Les principaux partenaires économiques de notre pays sont le Nigeria et le Bénin. Et les frontières avec ces pays sont désormais fermées. Je suis étonné de voir les gens dire : « Sur l’ensemble des frontières, il n’y a que deux frontières qui sont fermées. Puisque celle avec le Tchad est ouverte. Idem pour les frontières de la Libye, de l’Algérie, du Mali, du Burkina, sont aussi ouvertes ».
Mais peut-on faire du commerce actuellement avec le Burkina et le Mali ? Les frontières sont impraticables parce que les ressortissants de ces pays eux-mêmes ne peuvent pas traverser ces zones-là. Ce sont des zones d’insécurité. Donc, le commerce ne peut pas se faire dans ce contexte. D’autres parlent de la Libye, elle est dans quelle situation ? Peut-on faire du commerce avec la Libye ?
En ce qui concerne l’Algérie, il y a aussi un problème de route pour y aller. Quand vous prenez Agadez, la route est impraticable. Comment allez-vous faire du commerce dans ces conditions ? Donc, les deux principales voies, c’est la frontière avec le Nigeria et le Bénin. Et ces deux frontières sont fermées. Cela veut dire que nous sommes en train d’être étouffés économiquement.
D’autre part, nous dépendons à 70 ou 75 % de l’électricité du Nigeria.
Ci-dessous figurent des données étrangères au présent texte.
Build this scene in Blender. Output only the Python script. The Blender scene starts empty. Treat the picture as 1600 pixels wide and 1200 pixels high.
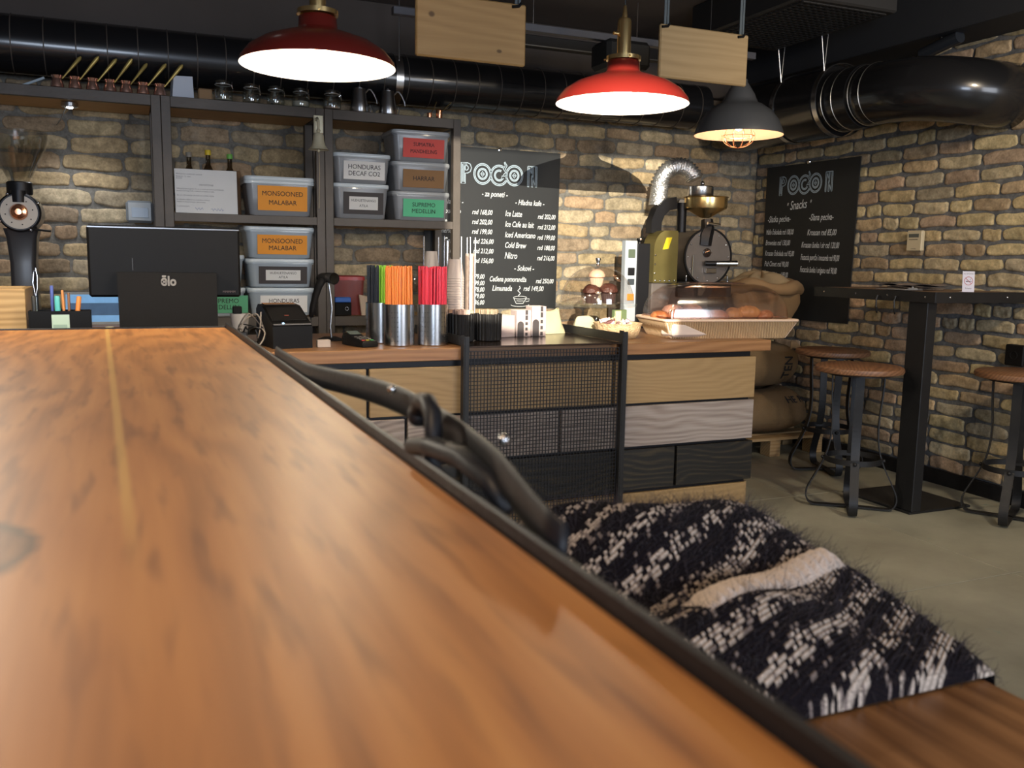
import bpy, math, random
import numpy as np
from mathutils import Vector, Matrix, Quaternion
S = bpy.context.scene
COL = S.collection
random.seed(7)
PI = math.pi

# ------------------------------------------------------------------ camera, exposure, world, lights
CAM_POS = Vector((0, 0, 1.25))
_p, _r, _y = math.radians(7.89), math.radians(.933), math.radians(23.24)
fw = Vector((math.sin(_y)*math.cos(_p), math.cos(_y)*math.cos(_p), -math.sin(_p)))
rt = Vector((math.cos(_y), -math.sin(_y), 0)); upv = rt.cross(fw)
rt, upv = math.cos(_r)*rt + math.sin(_r)*upv, -math.sin(_r)*rt + math.cos(_r)*upv
cd = bpy.data.cameras.new('camera'); cam = bpy.data.objects.new('camera', cd); COL.objects.link(cam)
cam.matrix_world = Matrix(((rt.x, upv.x, -fw.x, 0), (rt.y, upv.y, -fw.y, 0), (rt.z, upv.z, -fw.z, CAM_POS.z), (0, 0, 0, 1)))
cd.sensor_width = 36; cd.lens = 1396/1600*36; cd.clip_start = .02
cd.dof.use_dof = True; cd.dof.focus_distance = 4.6; cd.dof.aperture_fstop = 6.3
S.camera = cam
S.view_settings.view_transform = 'Standard'; S.view_settings.look = 'None'
S.view_settings.gamma = 1; S.view_settings.exposure = 0.08
S.view_settings.use_curve_mapping = False
W = bpy.data.worlds.new('room_ambient'); S.world = W; W.use_nodes = True
W.node_tree.nodes['Background'].inputs[0].default_value = (.50, .47, .45, 1)
W.node_tree.nodes['Background'].inputs[1].default_value = .17

def light(name, kind, loc, power, col, target=None, **kw):
    d = bpy.data.lights.new(name, kind); d.energy = power; d.color = col
    for k, v in kw.items(): setattr(d, k, v)
    o = bpy.data.objects.new(name, d); COL.objects.link(o); o.location = loc
    if target is not None:
        o.rotation_euler = (Vector(target)-Vector(loc)).to_track_quat('-Z', 'Y').to_euler()
    return o
# daylight from the shop windows behind the camera, to the left and to the right
light('window_daylight', 'AREA', (-.5, -3.1, 1.62), 98, (.70, .82, 1), (.3, 4.0, 1.6), shape='RECTANGLE', size=1.5, size_y=1.15)
light('front_window_daylight', 'AREA', (3.3, -3.2, 1.75), 105, (.84, .90, 1), (3.2, 3.5, 1.5), shape='RECTANGLE', size=2.2, size_y=1.6)
# the other warm pendants of the room: over the near table and over the bar table by the wall
light('pendant_light_over_near_table', 'SPOT', (-.45, .35, 2.35), 46, (1, .70, .42), (-.15, .7, 1.0), spot_size=math.radians(125), spot_blend=.8, shadow_soft_size=.06)
light('pendant_light_over_wall_table', 'SPOT', (3.0, 1.2, 2.5), 125, (1, .82, .58), (4.0, 3.5, 1.1), spot_size=math.radians(110), spot_blend=.9, shadow_soft_size=.1)
light('added_fill_left_of_counter', 'SPOT', (-.62, 2.80, 1.86), 62, (1, .88, .70), (-.62, 2.80, 0), spot_size=math.radians(162), spot_blend=.25, shadow_soft_size=.03)  # unseen lamp added to brighten the left shelf boxes and wall
# narrow spotlight on the menu board (its fixture is built below)
SPOT_POS = Vector((.29, -.04, 1.86))
light('menu_spotlight', 'SPOT', SPOT_POS, 2400, (1, .92, .76), (2.45, 5.5, 1.50), spot_size=math.radians(27), spot_blend=.12, shadow_soft_size=.0015)

# ------------------------------------------------------------------ materials
def _nt(name):
    m = bpy.data.materials.new(name); m.use_nodes = True
    nt = m.node_tree; return m, nt, nt.nodes['Principled BSDF']
MATS = {}
def mat(name, col, rough=.5, metal=0, bump=0, bscale=60, var=0, vscale=8, emit=None, es=0, spec=.5, coat=0, sheen=0):
    if name in MATS: return MATS[name]
    m, nt, b = _nt(name); N, L = nt.nodes, nt.links
    b.inputs['Base Color'].default_value = (*col, 1); b.inputs['Roughness'].default_value = rough
    b.inputs['Metallic'].default_value = metal; b.inputs['Specular IOR Level'].default_value = spec
    b.inputs['Coat Weight'].default_value = coat; b.inputs['Coat Roughness'].default_value = .1
    b.inputs['Sheen Weight'].default_value = sheen
    if emit: b.inputs['Emission Color'].default_value = (*emit, 1); b.inputs['Emission Strength'].default_value = es
    tc = N.new('ShaderNodeTexCoord')
    nz = N.new('ShaderNodeTexNoise'); nz.inputs['Scale'].default_value = vscale; nz.inputs['Detail'].default_value = 4
    L.new(tc.outputs['Object'], nz.inputs['Vector'])
    mx = N.new('ShaderNodeMix'); mx.data_type = 'RGBA'
    v = max(var, .06)
    mx.inputs[6].default_value = (*[c*(1-v) for c in col], 1); mx.inputs[7].default_value = (*[min(1, c*(1+v)) for c in col], 1)
    L.new(nz.outputs[0], mx.inputs[0]); L.new(mx.outputs[2], b.inputs['Base Color'])
    if bump:
        n2 = N.new('ShaderNodeTexNoise'); n2.inputs['Scale'].default_value = bscale; n2.inputs['Detail'].default_value = 3
        L.new(tc.outputs['Object'], n2.inputs['Vector'])
        bp = N.new('ShaderNodeBump'); bp.inputs['Strength'].default_value = bump; bp.inputs['Distance'].default_value = .01
        L.new(n2.outputs[0], bp.inputs['Height']); L.new(bp.outputs[0], b.inputs['Normal'])
    MATS[name] = m; return m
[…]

Vous ne pouvez pas vous développer sans électricité. Nous sommes incapables de produire de l’énergie pour satisfaire nos besoins locaux. On est vraiment dans une situation économique très difficile. Par conséquent, il est temps de privilégier le dialogue, de s’asseoir pour trouver des solutions afin de sortir le Niger de cette situation. Cela ne sert à rien d’avoir des positions figées et refuser d’écouter les uns et les autres.
Quel regard portez-vous sur une éventuelle intervention militaire de la Cédéao ?
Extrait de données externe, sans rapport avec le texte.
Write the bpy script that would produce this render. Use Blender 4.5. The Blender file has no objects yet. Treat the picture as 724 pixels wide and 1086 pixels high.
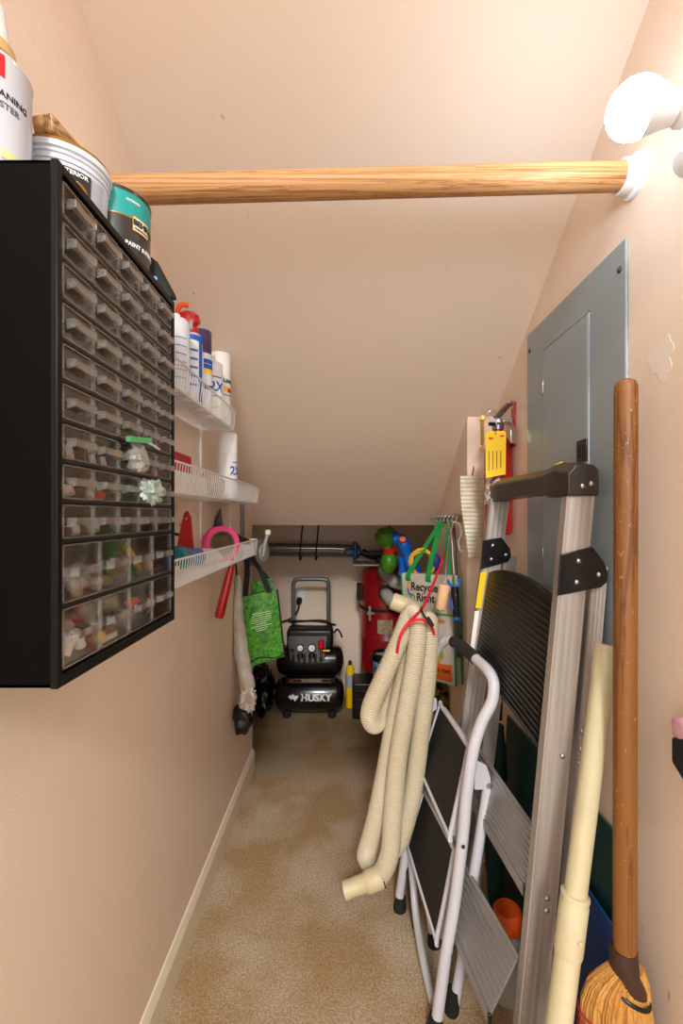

Nous ne souhaitons pas une intervention militaire de la Cédéao. Nous sommes tous une communauté de destin. Nous appartenons à une seule communauté. Les populations, de par les frontières, sont les mêmes. Intervenir au Niger face à une armée régulière va être très difficile. Le dialogue doit prévaloir. À travers les discussions, on peut trouver des solutions. On n’a pas besoin de recourir aux armes, à la violence. On peut s’asseoir et se demander : quelles sont les raisons qui ont conduit au coup d’État et trouver une solution pour restaurer l’ordre constitutionnel. C’est la meilleure voie.
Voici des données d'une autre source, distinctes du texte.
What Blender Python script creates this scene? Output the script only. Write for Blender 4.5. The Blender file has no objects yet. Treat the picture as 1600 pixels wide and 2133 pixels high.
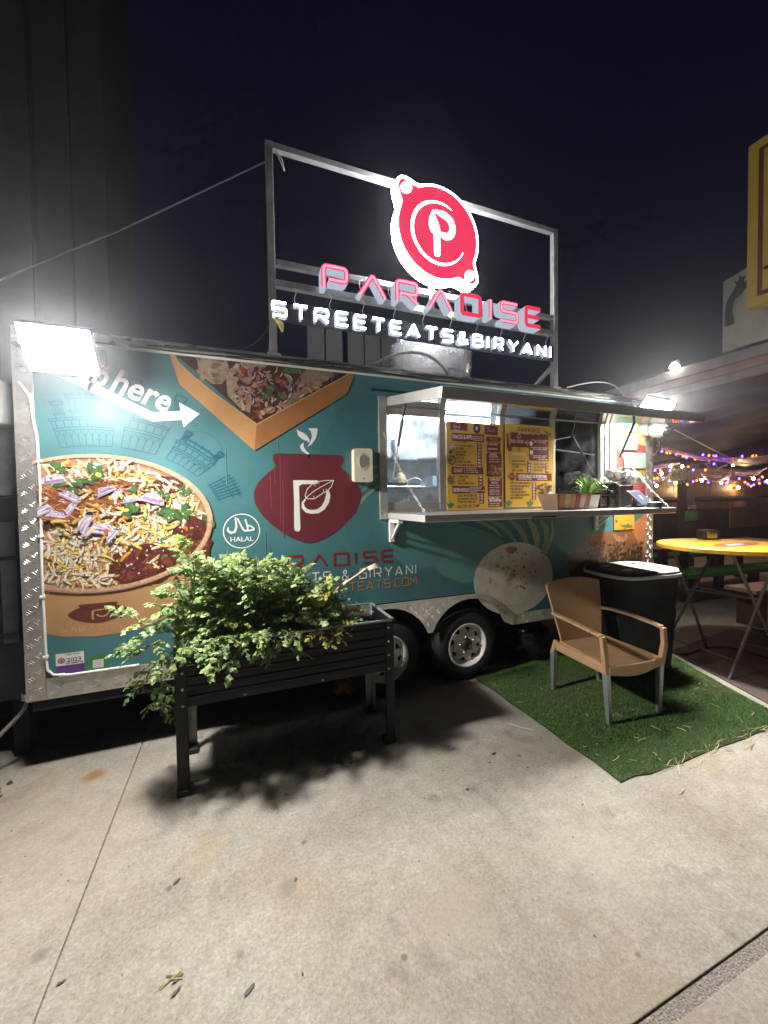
import bpy, math, random
import numpy as np
from mathutils import Vector, Matrix, noise as mnoise

random.seed(7); rnd = random.Random(11)
PI = math.pi
sc = bpy.context.scene
col = sc.collection

# ------------------------------------------------------------------ camera
CAM_H, FPX = 1.6, 801.0
YAW, PITCH, ROLL = math.radians(21.0), math.radians(1.72), 0.015
_f = Vector((math.sin(YAW)*math.cos(PITCH), math.cos(YAW)*math.cos(PITCH), -math.sin(PITCH)))
_r0 = Vector((math.cos(YAW), -math.sin(YAW), 0)); _u0 = _r0.cross(_f)
_r = math.cos(ROLL)*_r0 - math.sin(ROLL)*_u0
_u = math.cos(ROLL)*_u0 + math.sin(ROLL)*_r0
cam_d = bpy.data.cameras.new('camera'); cam = bpy.data.objects.new('camera', cam_d); col.objects.link(cam)
M4 = Matrix((_r, _u, -_f)).transposed().to_4x4(); M4.translation = (0, 0, CAM_H); cam.matrix_world = M4
cam_d.sensor_fit = 'VERTICAL'; cam_d.sensor_height = 36.0; cam_d.lens = 36.0*FPX/2133.0
cam_d.clip_start = 0.05; cam_d.clip_end = 500
sc.camera = cam

# ------------------------------------------------------------------ night sky, exposure
w = bpy.data.worlds.new('World'); sc.world = w; w.use_nodes = True
bg = w.node_tree.nodes['Background']
bg.inputs['Color'].default_value = (0.0018, 0.0016, 0.0075, 1); bg.inputs['Strength'].default_value = 1.0
vs = sc.view_settings; vs.view_transform = 'Standard'; vs.look = 'None'; vs.exposure = 0.0; vs.gamma = 1.0
sc.cycles.use_denoising = True
try: sc.cycles.denoiser = 'OPENIMAGEDENOISE'
except Exception: pass
sc.cycles.max_bounces = 6; sc.cycles.diffuse_bounces = 4; sc.cycles.glossy_bounces = 3
sc.cycles.transparent_max_bounces = 12; sc.cycles.caustics_reflective = True; sc.cycles.caustics_refractive = False
sc.cycles.sample_clamp_indirect = 4.0
sc.cycles.use_adaptive_sampling = True; sc.cycles.adaptive_threshold = .025; sc.cycles.adaptive_min_samples = 16
FLOOD_A, FLOOD_B = 430.0, 560.0      # glow of the two lamp faces
BEAM_A, BEAM_B = 78.0, 84.0         # watts of their beams
TUBE_S = 120.0

# ------------------------------------------------------------------ ray helper (pixel of a 1600x2133 picture -> point on a real plane)
def ray(u, v): return _f + _r*((u-800.0)/FPX) - _u*((v-1066.5)/FPX)
def onY(u, v, Y):
    d = ray(u, v); t = Y/d.y; return Vector((0, 0, CAM_H)) + d*t
def onZ(u, v, Z=0.0):
    d = ray(u, v); t = (Z-CAM_H)/d.z; return Vector((0, 0, CAM_H)) + d*t
YF = 2.849                                   # plane of the trailer's side wall
def W(u, v): p = onY(u, v, YF); return (p.x, p.z)
def WP(pts): return [W(*p) for p in pts]

# ------------------------------------------------------------------ materials
MATS = {}
def mat(name, c=(.5,.5,.5), rough=.5, metal=0., spec=.5, var=0., vscale=6., bump=0., bscale=60., emit=None, es=0., trans=0., alpha=1., rvar=0., aniso=0., coat=0.):
    if name in MATS: return MATS[name]
    m = bpy.data.materials.new(name); m.use_nodes = True; nt = m.node_tree; b = nt.nodes['Principled BSDF']
    b.inputs['Base Color'].default_value = (*c, 1); b.inputs['Roughness'].default_value = rough
    b.inputs['Metallic'].default_value = metal; b.inputs['Specular IOR Level'].default_value = spec
    b.inputs['Transmission Weight'].default_value = trans; b.inputs['Alpha'].default_value = alpha
    b.inputs['Coat Weight'].default_value = coat
    if emit: b.inputs['Emission Color'].default_value = (*emit, 1); b.inputs['Emission Strength'].default_value = es
    if var or bump or rvar:
        tc = nt.nodes.new('ShaderNodeTexCoord')
    if var:
        n = nt.nodes.new('ShaderNodeTexNoise'); n.inputs['Scale'].default_value = vscale; n.inputs['Detail'].default_value = 7; n.inputs['Roughness'].default_value = .65
        nt.links.new(tc.outputs['Object'], n.inputs['Vector'])
        r = nt.nodes.new('ShaderNodeMapRange'); r.inputs['From Min'].default_value = .3; r.inputs['From Max'].default_value = .7
        r.inputs['To Min'].default_value = 1-var; r.inputs['To Max'].default_value = 1+var
        mx = nt.nodes.new('ShaderNodeMix'); mx.data_type = 'RGBA'; mx.blend_type = 'MULTIPLY'; mx.inputs['Factor'].default_value = 1
        mx.inputs[6].default_value = (*c, 1); nt.links.new(n.outputs['Fac'], r.inputs['Value']); nt.links.new(r.outputs['Result'], mx.inputs[7])
        nt.links.new(mx.outputs[2], b.inputs['Base Color'])
    if rvar:
        n3 = nt.nodes.new('ShaderNodeTexNoise'); n3.inputs['Scale'].default_value = 9; n3.inputs['Detail'].default_value = 6
        nt.links.new(tc.outputs['Object'], n3.inputs['Vector'])
        r3 = nt.nodes.new('ShaderNodeMapRange'); r3.inputs['From Min'].default_value = .3; r3.inputs['From Max'].default_value = .7
        r3.inputs['To Min'].default_value = max(.02, rough-rvar); r3.inputs['To Max'].default_value = min(1, rough+rvar)
        nt.links.new(n3.outputs['Fac'], r3.inputs['Value']); nt.links.new(r3.outputs['Result'], b.inputs['Roughness'])
    if bump:
        n2 = nt.nodes.new('ShaderNodeTexNoise'); n2.inputs['Scale'].default_value = bscale; n2.inputs['Detail'].default_value = 5
        nt.links.new(tc.outputs['Object'], n2.inputs['Vector'])
        bp = nt.nodes.new('ShaderNodeBump'); bp.inputs['Strength'].default_value = bump; bp.inputs['Distance'].default_value = .01
        nt.links.new(n2.outputs['Fac'], bp.inputs['Height']); nt.links.new(bp.outputs['Normal'], b.inputs['Normal'])
    MATS[name] = m; return m
def emis(name, c, s):
    if name in MATS: return MATS[name]
    m = bpy.data.materials.new(name); m.use_nodes = True; nt = m.node_tree
    nt.nodes.remove(nt.nodes['Principled BSDF']); e = nt.nodes.new('ShaderNodeEmission')
    e.inputs['Color'].default_value = (*c, 1); e.inputs['Strength'].default_value = s
    nt.links.new(e.outputs[0], nt.nodes['Material Output'].inputs['Surface']); MATS[name] = m; return m
INKV = [.06, 14.]
def ink(c, k=.42): # print on the vinyl wrap
    c = tuple(round(x, 3) for x in c)
    return mat('print_%d_%d_%d_%d' % (*tuple(int(x*999) for x in c), int(INKV[0]*100)), c, k, var=INKV[0], vscale=INKV[1])
def srgb(r, g, b, k=1.0):
    f = lambda x: k*((x/255/12.92) if x/255 <= .04045 else ((x/255+.055)/1.055)**2.4)
    return (f(r), f(g), f(b))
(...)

Quelle que soit la suite des événements, nous devrons revenir à la démocratie, en allant aux urnes. On aura toujours la même classe politique lors des scrutins. Ce sont les mêmes personnes qui seront élues. Et qu’est-ce qui aura changé ? On aura seulement amené le pays à prendre du retard dans son développement. Donc il faut trouver une solution aux causes qui ont conduit au coup d’État pour savoir si ce sont vraiment des raisons objectives ou personnelles. Si ce sont des raisons personnelles, les militaires responsables de ce coup d’État doivent tirer les conséquences de cet acte. Ils doivent comprendre qu’ils sont en train de mettre un pays de 25 millions d’habitants dans une situation très difficile, qu’ils sont en train de compromettre l’avenir de milliers de jeunes nigériens.
Ils doivent se dire : « À un pas de la retraite, je ne peux pas être la cause du recul de tout un pays de 25 millions d’habitants ». Je pense que les gens doivent savoir que le coup d’État n’est pas une solution pour régler les problèmes. Laissez les populations choisir leurs représentants, c’est la meilleure voie.